The problem with such crowdfunding tools is that they may often be based in popularity contests, similar to posts on social media in general. Critics have claimed that people may compete to show their friends how nice and generous they are, and on birthdays, take fundraisers as a chance to demonstrate how loved they are. The more donations they get on the cause they shared, the cooler they could seem in front of their friends on the social media platform.
Reducing the genuine and selfless act of donation to a popularity contest is not only unfortunate, but also gruesome to those who actually need donations. Another harmful result of the online fundraising is that it reduces the point of contact between people and charity organizations. It is now much easier to click some buttons and give some money to a nonprofit, but the fulfilling feeling of interacting with someone from the organization or even helping out first hand is now disappearing.
Besides the fact that the fundraisers are often poorly handled, they are also limited in their variety of options. While being able to choose from over 750,000 nonprofit organizations in no way seems limited, the fundraiser could be construed as Western-centric since charities must be U.S.-based 501(c)(3) organizations to receive donations. There are only 38 countries where users can make donations on Facebook, and 17 where you can create fundraisers for charities.

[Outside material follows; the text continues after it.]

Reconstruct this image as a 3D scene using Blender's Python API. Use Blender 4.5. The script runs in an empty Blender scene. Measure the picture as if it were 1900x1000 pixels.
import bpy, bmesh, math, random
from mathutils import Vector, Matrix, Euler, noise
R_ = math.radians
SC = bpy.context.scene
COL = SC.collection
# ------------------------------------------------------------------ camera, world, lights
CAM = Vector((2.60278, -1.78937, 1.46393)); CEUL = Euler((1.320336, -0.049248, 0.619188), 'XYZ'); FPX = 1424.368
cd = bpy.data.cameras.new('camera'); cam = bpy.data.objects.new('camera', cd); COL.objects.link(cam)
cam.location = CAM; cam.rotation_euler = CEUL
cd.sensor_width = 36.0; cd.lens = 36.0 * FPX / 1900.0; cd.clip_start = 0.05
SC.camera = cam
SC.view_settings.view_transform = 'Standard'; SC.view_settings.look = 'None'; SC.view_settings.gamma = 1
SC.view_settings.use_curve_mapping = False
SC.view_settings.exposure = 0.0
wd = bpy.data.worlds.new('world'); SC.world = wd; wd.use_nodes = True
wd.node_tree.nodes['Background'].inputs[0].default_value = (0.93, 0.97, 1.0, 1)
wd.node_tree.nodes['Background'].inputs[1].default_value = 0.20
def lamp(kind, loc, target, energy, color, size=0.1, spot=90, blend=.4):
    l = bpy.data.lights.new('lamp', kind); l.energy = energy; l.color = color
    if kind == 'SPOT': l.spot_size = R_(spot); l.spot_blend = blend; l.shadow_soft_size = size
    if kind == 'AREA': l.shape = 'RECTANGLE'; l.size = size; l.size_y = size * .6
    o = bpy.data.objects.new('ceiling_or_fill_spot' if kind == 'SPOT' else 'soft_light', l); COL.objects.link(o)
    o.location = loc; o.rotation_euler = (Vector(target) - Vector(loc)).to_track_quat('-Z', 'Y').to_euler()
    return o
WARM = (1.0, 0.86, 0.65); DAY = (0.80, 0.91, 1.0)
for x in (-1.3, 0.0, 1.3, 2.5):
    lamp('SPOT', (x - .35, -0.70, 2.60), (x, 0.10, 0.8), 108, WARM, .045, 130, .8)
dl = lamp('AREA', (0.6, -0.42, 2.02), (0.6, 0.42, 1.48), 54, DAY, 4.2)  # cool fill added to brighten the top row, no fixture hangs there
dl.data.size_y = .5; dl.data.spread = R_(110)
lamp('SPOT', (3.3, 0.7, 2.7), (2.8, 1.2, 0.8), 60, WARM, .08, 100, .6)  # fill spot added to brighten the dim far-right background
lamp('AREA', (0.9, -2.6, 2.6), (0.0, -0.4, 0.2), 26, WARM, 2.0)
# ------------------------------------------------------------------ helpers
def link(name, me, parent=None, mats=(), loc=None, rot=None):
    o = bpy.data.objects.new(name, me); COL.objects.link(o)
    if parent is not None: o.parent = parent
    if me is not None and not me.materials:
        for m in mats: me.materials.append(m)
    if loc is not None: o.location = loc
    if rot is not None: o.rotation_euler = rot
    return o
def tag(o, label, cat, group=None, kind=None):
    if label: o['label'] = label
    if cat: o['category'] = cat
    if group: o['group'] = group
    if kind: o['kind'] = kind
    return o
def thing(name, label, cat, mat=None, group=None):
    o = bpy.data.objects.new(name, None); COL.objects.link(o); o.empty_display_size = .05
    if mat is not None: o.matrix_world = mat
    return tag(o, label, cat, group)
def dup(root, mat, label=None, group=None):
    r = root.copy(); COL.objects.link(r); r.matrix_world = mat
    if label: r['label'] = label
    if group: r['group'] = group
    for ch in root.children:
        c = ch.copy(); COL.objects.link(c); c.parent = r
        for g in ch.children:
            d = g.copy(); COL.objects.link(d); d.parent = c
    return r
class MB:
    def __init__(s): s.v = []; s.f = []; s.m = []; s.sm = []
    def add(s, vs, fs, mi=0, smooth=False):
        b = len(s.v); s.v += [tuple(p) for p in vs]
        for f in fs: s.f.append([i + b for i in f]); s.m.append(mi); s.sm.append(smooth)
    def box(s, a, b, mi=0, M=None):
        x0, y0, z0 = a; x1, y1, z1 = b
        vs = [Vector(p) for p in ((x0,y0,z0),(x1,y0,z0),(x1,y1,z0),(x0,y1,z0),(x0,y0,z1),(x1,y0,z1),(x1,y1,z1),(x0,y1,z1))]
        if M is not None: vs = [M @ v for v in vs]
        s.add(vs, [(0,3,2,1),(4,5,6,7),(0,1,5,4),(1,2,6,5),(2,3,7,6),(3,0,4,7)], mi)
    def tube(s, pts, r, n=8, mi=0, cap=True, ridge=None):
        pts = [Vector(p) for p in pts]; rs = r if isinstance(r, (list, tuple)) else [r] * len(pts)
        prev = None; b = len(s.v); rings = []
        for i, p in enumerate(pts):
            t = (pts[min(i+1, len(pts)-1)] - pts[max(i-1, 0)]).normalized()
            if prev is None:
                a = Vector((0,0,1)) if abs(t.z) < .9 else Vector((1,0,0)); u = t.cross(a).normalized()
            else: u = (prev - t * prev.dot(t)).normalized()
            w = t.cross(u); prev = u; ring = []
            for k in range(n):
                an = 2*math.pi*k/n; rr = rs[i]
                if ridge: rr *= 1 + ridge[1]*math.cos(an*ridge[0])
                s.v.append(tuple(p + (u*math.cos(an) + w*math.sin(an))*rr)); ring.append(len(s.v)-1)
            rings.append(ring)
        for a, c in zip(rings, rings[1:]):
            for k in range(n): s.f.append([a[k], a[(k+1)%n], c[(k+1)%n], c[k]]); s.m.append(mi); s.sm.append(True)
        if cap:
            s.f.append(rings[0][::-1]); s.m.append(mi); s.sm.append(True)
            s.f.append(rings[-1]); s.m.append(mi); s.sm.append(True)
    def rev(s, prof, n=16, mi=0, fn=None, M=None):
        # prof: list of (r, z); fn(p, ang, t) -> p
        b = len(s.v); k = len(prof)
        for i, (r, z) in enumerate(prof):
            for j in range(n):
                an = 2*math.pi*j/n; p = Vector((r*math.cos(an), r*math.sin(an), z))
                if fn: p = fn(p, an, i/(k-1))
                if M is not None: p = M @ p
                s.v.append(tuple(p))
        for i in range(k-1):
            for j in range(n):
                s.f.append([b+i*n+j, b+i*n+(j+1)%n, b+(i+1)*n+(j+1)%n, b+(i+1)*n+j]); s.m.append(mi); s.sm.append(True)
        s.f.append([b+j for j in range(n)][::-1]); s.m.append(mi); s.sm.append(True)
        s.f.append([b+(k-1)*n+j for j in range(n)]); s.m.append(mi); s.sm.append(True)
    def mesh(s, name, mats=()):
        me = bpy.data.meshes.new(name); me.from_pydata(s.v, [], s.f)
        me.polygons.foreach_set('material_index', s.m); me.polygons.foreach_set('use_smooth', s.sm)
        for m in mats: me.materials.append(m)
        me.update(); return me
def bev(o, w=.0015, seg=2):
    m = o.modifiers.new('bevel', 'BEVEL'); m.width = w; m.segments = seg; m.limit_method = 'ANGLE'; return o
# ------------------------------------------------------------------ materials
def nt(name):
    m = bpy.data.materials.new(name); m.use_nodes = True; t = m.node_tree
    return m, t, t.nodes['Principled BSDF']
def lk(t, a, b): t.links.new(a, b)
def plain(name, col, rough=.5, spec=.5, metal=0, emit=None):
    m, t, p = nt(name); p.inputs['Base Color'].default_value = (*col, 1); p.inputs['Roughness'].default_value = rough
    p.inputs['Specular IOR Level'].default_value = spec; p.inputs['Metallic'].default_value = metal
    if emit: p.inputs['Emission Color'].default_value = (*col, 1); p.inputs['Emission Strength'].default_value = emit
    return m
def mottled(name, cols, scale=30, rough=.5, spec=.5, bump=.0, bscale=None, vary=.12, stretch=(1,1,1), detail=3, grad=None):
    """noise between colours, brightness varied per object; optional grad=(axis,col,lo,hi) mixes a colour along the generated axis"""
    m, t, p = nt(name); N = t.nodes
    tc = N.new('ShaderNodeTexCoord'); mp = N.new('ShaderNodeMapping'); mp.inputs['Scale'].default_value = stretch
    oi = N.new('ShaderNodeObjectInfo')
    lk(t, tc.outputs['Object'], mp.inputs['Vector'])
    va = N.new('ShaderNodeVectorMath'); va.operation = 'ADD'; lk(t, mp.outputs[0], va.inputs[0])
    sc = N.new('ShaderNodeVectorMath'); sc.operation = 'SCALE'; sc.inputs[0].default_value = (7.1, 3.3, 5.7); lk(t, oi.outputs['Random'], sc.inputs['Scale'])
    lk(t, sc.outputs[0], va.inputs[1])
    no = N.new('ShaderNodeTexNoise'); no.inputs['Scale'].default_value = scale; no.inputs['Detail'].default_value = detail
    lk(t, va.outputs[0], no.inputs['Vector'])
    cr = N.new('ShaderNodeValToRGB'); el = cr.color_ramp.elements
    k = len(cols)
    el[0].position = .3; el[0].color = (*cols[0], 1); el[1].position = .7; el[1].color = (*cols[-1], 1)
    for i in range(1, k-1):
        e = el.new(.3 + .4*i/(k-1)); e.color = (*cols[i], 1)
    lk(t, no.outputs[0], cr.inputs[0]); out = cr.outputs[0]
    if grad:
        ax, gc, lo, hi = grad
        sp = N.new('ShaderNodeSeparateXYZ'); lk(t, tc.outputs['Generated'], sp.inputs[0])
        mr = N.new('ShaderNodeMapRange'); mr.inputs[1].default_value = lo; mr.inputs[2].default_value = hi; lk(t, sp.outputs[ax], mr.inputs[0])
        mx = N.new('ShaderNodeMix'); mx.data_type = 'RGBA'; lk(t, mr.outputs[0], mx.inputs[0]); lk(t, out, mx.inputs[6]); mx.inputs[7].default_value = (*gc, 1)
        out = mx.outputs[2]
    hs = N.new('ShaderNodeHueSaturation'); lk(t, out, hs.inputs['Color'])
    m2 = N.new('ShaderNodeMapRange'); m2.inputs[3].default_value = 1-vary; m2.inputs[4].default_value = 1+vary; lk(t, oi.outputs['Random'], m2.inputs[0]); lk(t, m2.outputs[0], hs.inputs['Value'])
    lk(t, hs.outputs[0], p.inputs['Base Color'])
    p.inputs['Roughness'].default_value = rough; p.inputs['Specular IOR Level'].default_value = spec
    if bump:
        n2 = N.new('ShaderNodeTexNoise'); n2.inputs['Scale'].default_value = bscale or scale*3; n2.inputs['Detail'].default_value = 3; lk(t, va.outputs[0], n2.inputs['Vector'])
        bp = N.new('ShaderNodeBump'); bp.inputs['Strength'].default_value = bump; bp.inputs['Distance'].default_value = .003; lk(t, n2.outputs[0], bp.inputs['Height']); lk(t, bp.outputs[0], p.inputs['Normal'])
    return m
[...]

Online platforms, however, undoubtedly do produce positive outcomes sometimes. Tiffany Jackson, a mother who used social media to raise money for her child’s tuition fees, said that these types of crowdfunding platforms “removed the embarrassment of asking people for money.” The shame that is sometimes associated with gathering donations is eliminated when there is story shared and hundreds supporting the cause. Facebook also eliminated platform fees for similar personal fundraisers in April, after eliminating these fees for accredited charities in November 2017.
In addition, fundraisers can make people aware of causes and organizations they would not otherwise encounter in their daily lives. People are able to easily find organizations that advocate for things they are passionate about and want to donate to. Without the facilitation of Facebook’s fundraising tool, it could be difficult to get to know about organizations in different countries.
In today’s world, there is a constant battle between social implications on social media platforms and real world practicalities. A simple donation button may raise many questions in regards to donor privacy, social pressures and the validity of organizations involved. There is no doubt, however, that genuine donations toward beneficial causes in any society are a step toward a fairer, more inclusive world.